Negotiations for the release of the vessels is going on between the ship owners and pirates but the sum they are asking is "colossal", said Cereal Millers Association spokesman Munir Thabit.
MV AL Khaleeg and MV Delvina were hijacked in late October and early November respectively each carrying 35,000 tonnes of wheat for local and Uganda millers.
"It is expected the figure will go down but this will take three to four months based on the previous pattern," Mr Munir, also the financial director at Mombasa Maize Millers said, without disclosing the figure for fear of compromising the ongoing negotiations.
Two more wheat vessels arrived at the port this week with about 75,000 tonnes, which is a major relief for millers who were afraid of closing down their plants, Munir said. Fountain v and Go Star brought in 38,000 and 37,300 tonnes of wheat respectively.

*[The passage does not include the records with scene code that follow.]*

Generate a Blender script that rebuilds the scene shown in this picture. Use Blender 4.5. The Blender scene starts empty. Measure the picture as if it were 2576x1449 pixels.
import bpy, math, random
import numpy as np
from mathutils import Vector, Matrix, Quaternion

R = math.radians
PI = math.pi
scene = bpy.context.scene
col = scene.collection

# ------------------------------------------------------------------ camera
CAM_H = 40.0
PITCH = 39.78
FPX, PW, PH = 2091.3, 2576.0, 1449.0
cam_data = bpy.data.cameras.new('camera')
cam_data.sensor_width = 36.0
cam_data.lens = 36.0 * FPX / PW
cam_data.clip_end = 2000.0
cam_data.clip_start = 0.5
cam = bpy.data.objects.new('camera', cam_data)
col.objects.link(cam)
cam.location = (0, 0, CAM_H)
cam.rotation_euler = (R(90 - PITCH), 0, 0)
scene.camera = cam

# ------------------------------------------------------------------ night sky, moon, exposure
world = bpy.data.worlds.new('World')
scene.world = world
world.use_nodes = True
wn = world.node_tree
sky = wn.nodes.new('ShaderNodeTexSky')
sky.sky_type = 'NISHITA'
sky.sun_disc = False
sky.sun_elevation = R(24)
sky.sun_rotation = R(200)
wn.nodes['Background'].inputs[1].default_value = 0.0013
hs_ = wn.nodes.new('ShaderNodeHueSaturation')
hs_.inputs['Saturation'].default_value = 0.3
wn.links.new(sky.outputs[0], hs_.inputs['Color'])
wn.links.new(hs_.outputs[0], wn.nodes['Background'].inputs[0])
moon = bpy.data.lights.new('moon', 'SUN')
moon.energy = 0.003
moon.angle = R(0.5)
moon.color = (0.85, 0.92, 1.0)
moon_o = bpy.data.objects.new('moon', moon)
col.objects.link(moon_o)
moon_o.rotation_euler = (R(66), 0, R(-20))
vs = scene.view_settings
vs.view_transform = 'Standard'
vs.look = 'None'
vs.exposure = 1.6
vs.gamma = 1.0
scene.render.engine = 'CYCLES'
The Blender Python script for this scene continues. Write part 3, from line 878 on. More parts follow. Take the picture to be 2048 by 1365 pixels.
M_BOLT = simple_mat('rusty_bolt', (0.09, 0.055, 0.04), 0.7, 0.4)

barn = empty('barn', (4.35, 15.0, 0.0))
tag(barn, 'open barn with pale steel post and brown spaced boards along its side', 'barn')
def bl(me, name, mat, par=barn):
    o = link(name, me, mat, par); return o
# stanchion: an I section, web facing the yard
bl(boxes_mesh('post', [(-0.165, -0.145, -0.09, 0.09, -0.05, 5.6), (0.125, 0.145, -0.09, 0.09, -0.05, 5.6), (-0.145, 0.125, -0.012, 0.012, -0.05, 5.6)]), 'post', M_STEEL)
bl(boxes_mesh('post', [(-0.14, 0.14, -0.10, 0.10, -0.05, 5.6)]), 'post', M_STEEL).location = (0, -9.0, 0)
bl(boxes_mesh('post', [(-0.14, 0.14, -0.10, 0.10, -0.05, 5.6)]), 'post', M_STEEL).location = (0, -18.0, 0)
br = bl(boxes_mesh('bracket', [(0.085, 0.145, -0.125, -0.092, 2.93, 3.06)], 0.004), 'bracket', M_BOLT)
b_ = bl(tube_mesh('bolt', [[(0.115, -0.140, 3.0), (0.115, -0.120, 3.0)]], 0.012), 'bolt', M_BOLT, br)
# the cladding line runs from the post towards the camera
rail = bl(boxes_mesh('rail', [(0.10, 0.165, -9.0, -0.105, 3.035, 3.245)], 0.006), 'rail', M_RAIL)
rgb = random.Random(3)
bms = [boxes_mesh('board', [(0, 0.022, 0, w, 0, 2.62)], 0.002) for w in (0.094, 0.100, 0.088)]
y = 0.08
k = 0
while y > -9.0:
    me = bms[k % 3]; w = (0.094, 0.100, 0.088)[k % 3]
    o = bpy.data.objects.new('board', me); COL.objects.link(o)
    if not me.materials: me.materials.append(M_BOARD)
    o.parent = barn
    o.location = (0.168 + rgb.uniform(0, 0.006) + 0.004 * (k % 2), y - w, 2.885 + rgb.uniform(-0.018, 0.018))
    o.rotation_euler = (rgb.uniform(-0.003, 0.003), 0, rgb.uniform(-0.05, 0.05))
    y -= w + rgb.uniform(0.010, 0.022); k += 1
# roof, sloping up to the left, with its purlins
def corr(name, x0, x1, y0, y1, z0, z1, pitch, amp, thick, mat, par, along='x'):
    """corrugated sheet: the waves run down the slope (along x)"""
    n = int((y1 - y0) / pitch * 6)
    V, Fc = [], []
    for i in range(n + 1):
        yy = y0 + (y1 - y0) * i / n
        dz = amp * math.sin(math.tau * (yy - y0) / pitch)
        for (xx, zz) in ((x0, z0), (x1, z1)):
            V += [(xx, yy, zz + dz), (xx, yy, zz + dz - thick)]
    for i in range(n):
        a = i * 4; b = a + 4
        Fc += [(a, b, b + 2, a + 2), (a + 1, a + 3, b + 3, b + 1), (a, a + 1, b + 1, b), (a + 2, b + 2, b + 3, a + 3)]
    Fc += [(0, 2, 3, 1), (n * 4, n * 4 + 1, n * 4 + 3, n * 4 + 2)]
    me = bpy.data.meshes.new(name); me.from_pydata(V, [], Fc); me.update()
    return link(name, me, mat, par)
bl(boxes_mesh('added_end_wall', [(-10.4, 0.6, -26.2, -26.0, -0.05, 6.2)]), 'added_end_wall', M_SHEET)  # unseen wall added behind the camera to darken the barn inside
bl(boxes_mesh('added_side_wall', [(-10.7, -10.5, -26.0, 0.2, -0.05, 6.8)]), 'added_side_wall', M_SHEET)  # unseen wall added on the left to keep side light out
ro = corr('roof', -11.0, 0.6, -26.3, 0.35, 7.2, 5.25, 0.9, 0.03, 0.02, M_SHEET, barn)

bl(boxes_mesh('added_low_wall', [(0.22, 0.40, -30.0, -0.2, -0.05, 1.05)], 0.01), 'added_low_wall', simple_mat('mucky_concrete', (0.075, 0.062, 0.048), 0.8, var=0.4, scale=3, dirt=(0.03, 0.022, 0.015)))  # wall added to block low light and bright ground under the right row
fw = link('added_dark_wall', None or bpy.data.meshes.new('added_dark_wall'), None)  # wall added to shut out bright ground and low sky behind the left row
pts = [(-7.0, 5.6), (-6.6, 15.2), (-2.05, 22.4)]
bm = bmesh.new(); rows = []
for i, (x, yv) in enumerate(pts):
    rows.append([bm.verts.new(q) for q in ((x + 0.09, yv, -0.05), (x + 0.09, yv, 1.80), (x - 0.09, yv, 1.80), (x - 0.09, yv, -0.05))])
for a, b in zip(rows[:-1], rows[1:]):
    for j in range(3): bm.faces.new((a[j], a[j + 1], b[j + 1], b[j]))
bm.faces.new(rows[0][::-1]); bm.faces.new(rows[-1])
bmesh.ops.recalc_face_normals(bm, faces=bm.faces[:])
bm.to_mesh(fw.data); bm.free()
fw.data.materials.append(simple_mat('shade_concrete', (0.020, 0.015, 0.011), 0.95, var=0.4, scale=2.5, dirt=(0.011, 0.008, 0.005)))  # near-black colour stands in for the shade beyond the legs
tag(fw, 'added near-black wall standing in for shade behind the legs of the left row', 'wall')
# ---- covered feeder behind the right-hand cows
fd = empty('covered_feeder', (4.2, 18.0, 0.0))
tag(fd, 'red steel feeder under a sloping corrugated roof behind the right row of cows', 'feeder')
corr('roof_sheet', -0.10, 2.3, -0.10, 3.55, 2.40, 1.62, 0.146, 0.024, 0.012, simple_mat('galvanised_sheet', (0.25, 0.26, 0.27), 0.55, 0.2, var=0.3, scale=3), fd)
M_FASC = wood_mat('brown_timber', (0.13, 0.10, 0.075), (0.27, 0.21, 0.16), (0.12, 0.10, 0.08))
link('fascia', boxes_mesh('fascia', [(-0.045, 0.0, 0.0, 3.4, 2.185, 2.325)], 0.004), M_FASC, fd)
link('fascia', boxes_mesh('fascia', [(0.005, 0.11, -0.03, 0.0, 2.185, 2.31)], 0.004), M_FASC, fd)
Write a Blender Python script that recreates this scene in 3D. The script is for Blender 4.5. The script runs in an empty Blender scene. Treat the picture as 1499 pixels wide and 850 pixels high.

"The new arrivals are a relief but since the wheat being held is part of the planned arrivals, it will take us some time before we resume normal operations as it takes over two months to order and bring fresh grains in the country," Munir added.
The cost of insurance has also gone up by huge margins. Pirates have become sophisticated lately and are able to attack vessels at a wider range and as far away as Seychelles. Therefore, the use of the longer Cape of Good Hope route in South Africa is no longer effective.
The failed arrivals affected wheat flour production by 30 percent according to the affected millers.
To avoid plunging the country into a food crisis due to piracy, millers have proposed the establishment of buffer stocks near the port with a consortium of investors having already presented their proposal to the government according to Mr Munir.
This will allow the vessels to offload the grains directly to the silos for storage purposes at a lower cost.
The proposal is expected to spark an already raging and unresolved controversy between Grain Bulk Handlers Limited who enjoy a grain handling monopoly and the new investors who will be seeking a leeway from Kenya Ports Authority to construct a conveyor belt from the port.
Although GBHL has storage silos with a capacity to handle 135,000 tonnes of grains, it cannot be used for long term storage since it operates as a discharge terminal for many users.
Millers, according to Munir, are lobbying for the need to create a buffer stock to last the country for at least three to four months.